You have to look closely to see that the conglomerate above holds a diamond. It’s at 10 o’clock. This specimen also came from Minas Gerais in Brazil. Brazil provided nearly all the diamonds in Europe until about 1870.
This is a huge hunk of silver that came from Chihuahua, Mexico. Thompson bought it from Tiffany’s Panama Exposition Collection in 1916. This was his first major purchase, which we highlighted in a previous blog.
This yellow beauty is a big hunk of sulfur that came from Sicily. I told you his collection was colorful. Sicily, I’ve learned from a cursory scan of the web, is renown for its sulfur. Until the turn of the century before last, it was the world’s primary source of commercial sulfur. Dozens of mines dotted the island, most owned by aristocracies or monasteries. But mining sulfur in Sicily — which involved tunneling — was arduous and expensive. That’s why Sicily fell out of favor as a source for sulfur.
This is a big piece of pyrite that came from Colorado. Pyrite is commonly referred to as fools gold. It had me fooled, and I won’t be the last. It is commonly found alongside real gold, sometimes with quartz. It has a beautiful luster and interesting crystals.

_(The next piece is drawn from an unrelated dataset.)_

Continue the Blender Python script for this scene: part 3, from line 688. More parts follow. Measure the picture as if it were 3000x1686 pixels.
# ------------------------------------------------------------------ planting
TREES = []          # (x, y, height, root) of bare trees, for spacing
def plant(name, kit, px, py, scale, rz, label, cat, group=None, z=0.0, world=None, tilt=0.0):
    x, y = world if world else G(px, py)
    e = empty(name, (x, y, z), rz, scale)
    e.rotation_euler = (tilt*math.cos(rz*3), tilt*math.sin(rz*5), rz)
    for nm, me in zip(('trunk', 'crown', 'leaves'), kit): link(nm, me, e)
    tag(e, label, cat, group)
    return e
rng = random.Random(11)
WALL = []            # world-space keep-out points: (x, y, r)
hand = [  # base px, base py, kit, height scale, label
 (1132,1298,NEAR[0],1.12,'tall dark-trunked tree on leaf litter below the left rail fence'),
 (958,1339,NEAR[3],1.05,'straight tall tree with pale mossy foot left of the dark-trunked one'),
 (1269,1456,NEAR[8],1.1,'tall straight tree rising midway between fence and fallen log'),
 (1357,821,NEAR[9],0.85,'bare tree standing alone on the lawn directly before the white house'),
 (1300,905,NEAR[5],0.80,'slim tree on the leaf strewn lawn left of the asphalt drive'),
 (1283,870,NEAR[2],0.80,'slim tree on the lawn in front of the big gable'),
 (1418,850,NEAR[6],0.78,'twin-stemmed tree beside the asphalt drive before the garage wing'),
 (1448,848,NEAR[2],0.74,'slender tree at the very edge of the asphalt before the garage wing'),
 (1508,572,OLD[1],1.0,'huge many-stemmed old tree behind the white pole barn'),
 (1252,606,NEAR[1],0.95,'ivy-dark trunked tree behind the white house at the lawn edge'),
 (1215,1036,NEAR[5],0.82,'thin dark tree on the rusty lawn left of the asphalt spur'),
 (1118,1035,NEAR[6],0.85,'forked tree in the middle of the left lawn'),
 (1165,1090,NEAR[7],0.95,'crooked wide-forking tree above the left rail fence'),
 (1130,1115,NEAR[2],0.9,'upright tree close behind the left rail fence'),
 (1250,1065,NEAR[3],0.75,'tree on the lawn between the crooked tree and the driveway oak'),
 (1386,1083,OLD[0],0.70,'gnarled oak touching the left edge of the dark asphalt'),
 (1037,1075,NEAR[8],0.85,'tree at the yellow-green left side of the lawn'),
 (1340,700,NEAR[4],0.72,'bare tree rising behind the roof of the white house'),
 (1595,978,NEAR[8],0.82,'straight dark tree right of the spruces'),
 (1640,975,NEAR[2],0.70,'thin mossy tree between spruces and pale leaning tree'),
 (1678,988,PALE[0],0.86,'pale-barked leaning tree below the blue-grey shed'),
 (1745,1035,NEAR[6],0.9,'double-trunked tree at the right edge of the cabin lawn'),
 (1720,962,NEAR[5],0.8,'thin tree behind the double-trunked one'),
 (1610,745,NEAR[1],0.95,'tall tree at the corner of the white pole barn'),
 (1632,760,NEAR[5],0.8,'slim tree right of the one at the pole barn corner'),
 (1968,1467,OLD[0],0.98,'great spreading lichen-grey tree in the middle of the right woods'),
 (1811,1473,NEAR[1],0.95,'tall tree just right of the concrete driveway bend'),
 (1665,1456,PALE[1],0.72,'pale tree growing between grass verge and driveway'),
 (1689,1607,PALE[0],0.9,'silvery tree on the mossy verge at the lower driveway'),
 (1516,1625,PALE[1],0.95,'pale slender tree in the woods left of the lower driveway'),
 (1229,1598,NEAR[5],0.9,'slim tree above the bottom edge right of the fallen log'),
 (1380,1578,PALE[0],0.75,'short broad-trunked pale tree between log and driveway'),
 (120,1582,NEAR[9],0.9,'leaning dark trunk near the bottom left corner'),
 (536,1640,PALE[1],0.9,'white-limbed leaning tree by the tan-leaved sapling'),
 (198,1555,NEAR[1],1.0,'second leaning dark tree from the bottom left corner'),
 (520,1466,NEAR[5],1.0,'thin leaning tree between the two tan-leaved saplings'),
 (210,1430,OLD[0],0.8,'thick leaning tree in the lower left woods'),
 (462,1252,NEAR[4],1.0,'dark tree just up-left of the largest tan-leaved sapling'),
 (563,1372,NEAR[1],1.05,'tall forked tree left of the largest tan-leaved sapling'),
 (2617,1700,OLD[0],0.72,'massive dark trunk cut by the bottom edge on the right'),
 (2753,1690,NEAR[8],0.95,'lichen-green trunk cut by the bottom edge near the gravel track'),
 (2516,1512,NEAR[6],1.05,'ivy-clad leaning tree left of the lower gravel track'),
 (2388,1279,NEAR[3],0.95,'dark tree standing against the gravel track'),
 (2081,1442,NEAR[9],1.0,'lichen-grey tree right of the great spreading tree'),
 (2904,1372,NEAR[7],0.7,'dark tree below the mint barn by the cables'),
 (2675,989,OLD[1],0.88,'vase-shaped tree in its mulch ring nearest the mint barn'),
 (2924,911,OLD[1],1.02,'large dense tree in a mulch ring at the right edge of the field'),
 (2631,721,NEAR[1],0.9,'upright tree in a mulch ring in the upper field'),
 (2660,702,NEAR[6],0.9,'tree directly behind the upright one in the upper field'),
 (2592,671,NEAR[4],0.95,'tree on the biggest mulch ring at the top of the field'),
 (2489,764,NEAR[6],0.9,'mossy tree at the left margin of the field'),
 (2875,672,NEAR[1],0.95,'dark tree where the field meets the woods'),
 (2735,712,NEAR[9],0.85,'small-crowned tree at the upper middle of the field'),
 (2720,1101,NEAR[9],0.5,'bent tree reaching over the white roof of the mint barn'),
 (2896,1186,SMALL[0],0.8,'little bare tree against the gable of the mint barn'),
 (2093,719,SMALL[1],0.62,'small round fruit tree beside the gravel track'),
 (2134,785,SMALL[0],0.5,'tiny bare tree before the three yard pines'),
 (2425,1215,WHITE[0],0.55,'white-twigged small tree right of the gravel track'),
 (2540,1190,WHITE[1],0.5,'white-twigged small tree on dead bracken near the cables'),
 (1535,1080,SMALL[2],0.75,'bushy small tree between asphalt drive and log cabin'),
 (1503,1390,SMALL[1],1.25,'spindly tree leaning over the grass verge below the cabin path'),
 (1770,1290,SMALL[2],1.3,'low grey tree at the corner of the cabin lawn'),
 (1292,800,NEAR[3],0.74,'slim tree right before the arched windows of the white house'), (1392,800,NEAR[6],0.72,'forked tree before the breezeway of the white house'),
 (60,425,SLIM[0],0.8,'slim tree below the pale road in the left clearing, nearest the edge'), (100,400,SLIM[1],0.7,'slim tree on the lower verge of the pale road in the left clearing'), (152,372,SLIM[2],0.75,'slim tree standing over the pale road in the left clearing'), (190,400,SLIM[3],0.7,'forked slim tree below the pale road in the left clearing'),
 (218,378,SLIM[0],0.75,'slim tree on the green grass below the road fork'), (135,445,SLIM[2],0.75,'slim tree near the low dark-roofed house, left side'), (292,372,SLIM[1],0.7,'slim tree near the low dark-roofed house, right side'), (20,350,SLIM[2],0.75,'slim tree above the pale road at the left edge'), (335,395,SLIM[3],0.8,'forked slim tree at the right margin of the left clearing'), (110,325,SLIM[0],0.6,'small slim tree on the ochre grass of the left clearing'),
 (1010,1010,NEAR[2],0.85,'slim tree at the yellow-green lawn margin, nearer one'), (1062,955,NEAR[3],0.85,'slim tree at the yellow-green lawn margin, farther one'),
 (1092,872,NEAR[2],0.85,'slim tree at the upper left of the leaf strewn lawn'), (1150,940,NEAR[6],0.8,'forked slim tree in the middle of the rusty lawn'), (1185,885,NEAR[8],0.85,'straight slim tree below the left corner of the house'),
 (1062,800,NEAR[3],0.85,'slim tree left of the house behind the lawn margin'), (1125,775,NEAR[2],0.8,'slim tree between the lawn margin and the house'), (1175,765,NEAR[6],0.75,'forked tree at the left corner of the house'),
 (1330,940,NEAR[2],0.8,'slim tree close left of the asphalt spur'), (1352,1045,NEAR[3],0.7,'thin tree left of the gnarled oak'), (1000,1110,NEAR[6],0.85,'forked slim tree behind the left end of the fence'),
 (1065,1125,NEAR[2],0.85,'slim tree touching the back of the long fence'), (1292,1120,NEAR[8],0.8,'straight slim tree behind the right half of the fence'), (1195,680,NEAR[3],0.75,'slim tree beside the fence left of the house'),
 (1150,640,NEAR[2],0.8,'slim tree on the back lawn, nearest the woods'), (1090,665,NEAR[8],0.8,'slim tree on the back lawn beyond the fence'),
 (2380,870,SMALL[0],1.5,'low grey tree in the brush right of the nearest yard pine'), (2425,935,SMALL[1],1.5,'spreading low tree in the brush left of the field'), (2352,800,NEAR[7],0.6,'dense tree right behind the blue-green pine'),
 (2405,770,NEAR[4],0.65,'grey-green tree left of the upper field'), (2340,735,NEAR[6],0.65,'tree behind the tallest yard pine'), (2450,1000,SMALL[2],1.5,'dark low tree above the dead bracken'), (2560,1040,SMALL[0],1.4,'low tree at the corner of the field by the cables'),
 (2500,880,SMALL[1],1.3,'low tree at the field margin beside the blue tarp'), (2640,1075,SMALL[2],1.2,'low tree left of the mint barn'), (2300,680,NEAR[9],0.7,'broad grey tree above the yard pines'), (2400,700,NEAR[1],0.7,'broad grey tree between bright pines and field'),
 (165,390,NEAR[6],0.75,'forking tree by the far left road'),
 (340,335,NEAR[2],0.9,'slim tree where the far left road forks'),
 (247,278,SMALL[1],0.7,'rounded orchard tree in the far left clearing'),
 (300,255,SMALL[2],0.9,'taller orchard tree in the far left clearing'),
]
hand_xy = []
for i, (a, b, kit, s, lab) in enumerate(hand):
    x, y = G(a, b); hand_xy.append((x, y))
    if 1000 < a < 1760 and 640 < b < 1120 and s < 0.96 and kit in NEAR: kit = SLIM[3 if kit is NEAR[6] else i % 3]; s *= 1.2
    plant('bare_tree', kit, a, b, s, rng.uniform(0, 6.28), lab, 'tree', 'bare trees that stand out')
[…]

This ravishing piece of rhodochrosite, which looks like a piece of cinnamon candy, hails from Sweet Honey, Colorado. It looks good enough to eat. Given its rose color, it must be a relatively pure form, from what I can gather on the web. Large red rhodochrosite crystals are only found in a few places on earth. And one of them is the Sweet Honey mine near Alma, Colorado. Silver miners used to routinely discard the manganese carbonate because it’s extremely destructive to the amalgamation process used in the concentration of silver ores.
This is a piece of crocoite from Tasmania, Australia. It may well be from the Adelaide Mine in Dundas, Tasmania, given that it looks just like some other pieces from that mine. The mine is known for producing some exceptional pieces, with long, slender, needle-like red prisms, 3 to 4 inches in length. Crocoite was only discovered in Tasmania in 1896. So here’s another example of how Thompson’s collection was contemporary for its time.
This is a piece of epidote, taken from Prince of Wales Island, Alaska. It was purchased by Thompson from the 1916 Panama Exposition Collection. Here’s the most important information about epidote; it’s a calcium aluminum iron sorosilicate mineral — say that three times real fast. And for the two people out there who might understand it, this is what it consists of: Ca2Al2(Fe3+;Al)(SiO4)(Si2O7)O(OH), crystallizing in the monoclinic system.
This is my favorite image, a labradorite from Newfoundland, Canada. Labradorite is a feldspar mineral, meaning that it crystallizes from magma. This particular piece is probably from Paul’s Island, near the town of Nain, in Labrador, Canada. Labradorite can also be found in Norway, among other places. The cool thing about this rock is that it looks like it has a blue electric current running through it. Technically, it shows a play of colors called labradorescence.